When the Romans returned, they had 60,000 heavily armed and highly professional troops. They launched their first attack against the Jewish state's most radicalized area, the Galilee in the north. The Romans vanquished the Galilee, and an estimated 100,000 Jews were killed or sold into slavery.

Throughout the Roman conquest of this territory, the Jewish leadership in Jerusalem did almost nothing to help their beleaguered brothers. They apparently had concluded—too late, unfortunately—that the revolt could not be won, and wanted to hold down Jewish deaths as much as possible.

The highly embittered refugees who succeeded in escaping the Galilean massacres fled to the last major Jewish stronghold—Jerusalem. There, they killed anyone in the Jewish leadership who was not as radical as they. Thus, all the more moderate Jewish leaders who headed the Jewish government at the revolt's beginning in 66 were dead by 68—and not one died at the hands of a Roman. All were killed by fellow Jews.

The scene was now set for the revolt's final catastrophe. Outside Jerusalem, Roman troops prepared to besiege the city; inside the city, the Jews were engaged in a suicidal civil war. In later generations, the rabbis hyperbolically declared that the revolt's failure, and the Temple's destruction, was due not to Roman military superiority but to causeless hatred (sinat khinam) among the Jews (Yoma 9b). While the Romans would have won the war in any case, the Jewish civil war both hastened their victory and immensely increased the casualties. One horrendous example: In expectation of a Roman siege, Jerusalem's Jews had stockpiled a supply of dry food that could have fed the city for many years. But one of the warring Zealot factions burned the entire supply, apparently hoping that destroying this "security blanket" would compel everyone to participate in the revolt. The starvation resulting from this mad act caused suffering as great as any the Romans inflicted.

We do know that some great figures of ancient Israel opposed the revolt, most notably Rabbi Yochanan ben Zakkai. Since the Zealot leaders ordered the execution of anyone advocating surrender to Rome, Rabbi Yochanan arranged for his disciples to smuggle him out of Jerusalem, disguised as a corpse. Once safe, he personally surrendered to the Roman general Vespasian, who granted him concessions that allowed Jewish communal life to continue.

During the summer of 70, the Romans breached the walls of Jerusalem, and initiated an orgy of violence and destruction. Shortly thereafter, they destroyed the Second Temple. This was the final and most devastating Roman blow against Judea.

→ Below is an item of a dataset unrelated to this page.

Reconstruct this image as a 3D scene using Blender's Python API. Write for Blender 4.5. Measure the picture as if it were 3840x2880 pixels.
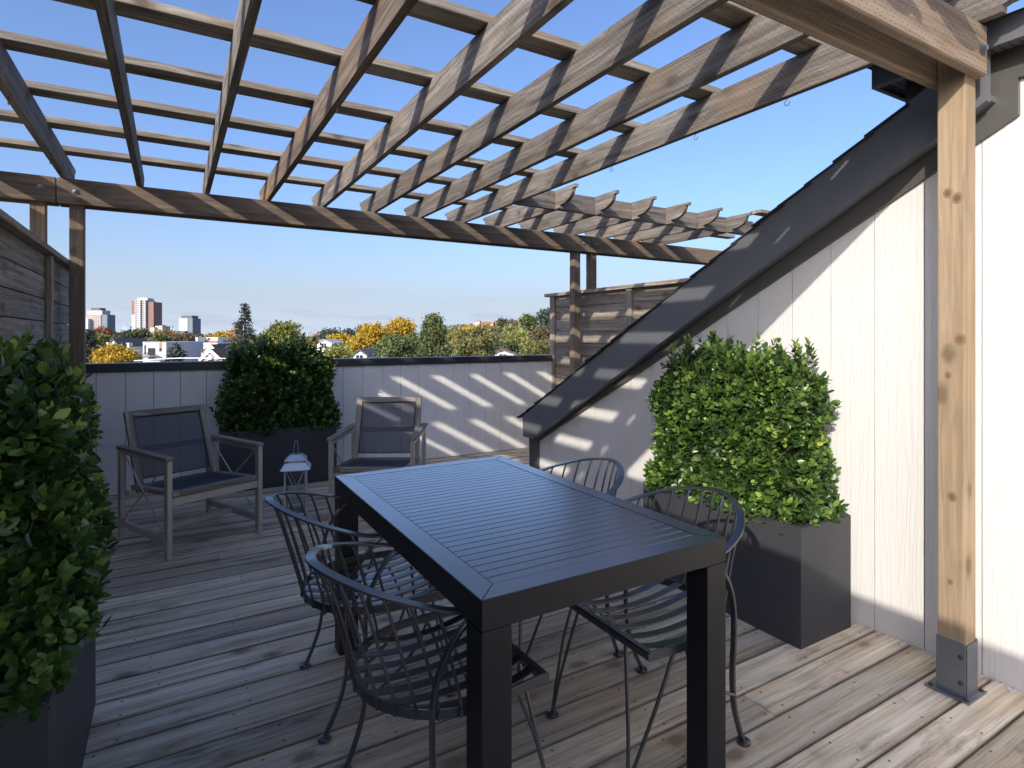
import bpy, bmesh, math, random
import numpy as np
from mathutils import Vector, Matrix, Euler

R = math.radians
random.seed(7)
rng = np.random.default_rng(11)
scene = bpy.context.scene
col = scene.collection
for o in list(bpy.data.objects):
    bpy.data.objects.remove(o)

# ------------------------------------------------------------------ camera
YAW = R(30.5)
CAMZ = 1.34
cam_d = bpy.data.cameras.new('camera')
cam_d.sensor_width = 36.0
cam_d.lens = 36.0 * 2170 / 3840
cam_d.shift_y = -178 / 3840
cam_d.clip_start = 0.05
cam_d.clip_end = 20000
cam = bpy.data.objects.new('camera', cam_d)
cam.location = (0, 0, CAMZ)
cam.rotation_euler = (R(90), 0, -YAW)
col.objects.link(cam)
scene.camera = cam

# ------------------------------------------------------------------ sun and sky
LX, LY, LZ = 1.77, 1.125, -1.0            # direction the light travels
sun_dir = Vector((-LX, -LY, -LZ)).normalized()
SUN_EL = math.asin(sun_dir.z)
SUN_AZ = math.atan2(sun_dir.x, sun_dir.y)  # clockwise from +Y
sd = bpy.data.lights.new('sun', 'SUN')
sd.energy = 2.45
sd.angle = R(0.55)
sd.color = (1.0, 0.93, 0.83)
so = bpy.data.objects.new('sun', sd)
so.rotation_euler = Vector((LX, LY, LZ)).to_track_quat('-Z', 'Y').to_euler()
so.location = (-20, -14, 12)
col.objects.link(so)

world = bpy.data.worlds.new('World')
scene.world = world
world.use_nodes = True
wn = world.node_tree
wn.nodes.clear()
w_out = wn.nodes.new('ShaderNodeOutputWorld')
w_bg = wn.nodes.new('ShaderNodeBackground')
w_sky = wn.nodes.new('ShaderNodeTexSky')
w_sky.sky_type = 'NISHITA'
w_sky.sun_disc = False
w_sky.sun_elevation = SUN_EL
w_sky.sun_rotation = SUN_AZ
w_sky.altitude = 100
w_sky.air_density = 1.0
w_sky.dust_density = 3.7
w_sky.ozone_density = 5.0
w_bg.inputs['Strength'].default_value = 0.15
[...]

It is estimated that as many as one million Jews died in the Great Revolt against Rome. When people today speak of the almost two-thousand-year span of Jewish homelessness and exile, they are dating it from the failure of the revolt and the destruction of the Temple. Indeed, the Great Revolt of 66-70, followed some sixty years later by the Bar Kokhba revolt, were the greatest calamities in Jewish history prior to the Holocaust. In addition to the more than one million Jews killed, these failed rebellions led to the total loss of Jewish political authority in Israel until 1948. This loss in itself exacerbated the magnitude of later Jewish catastrophes, since it precluded Israel from being used as a refuge for the large numbers of Jews fleeing persecutions elsewhere.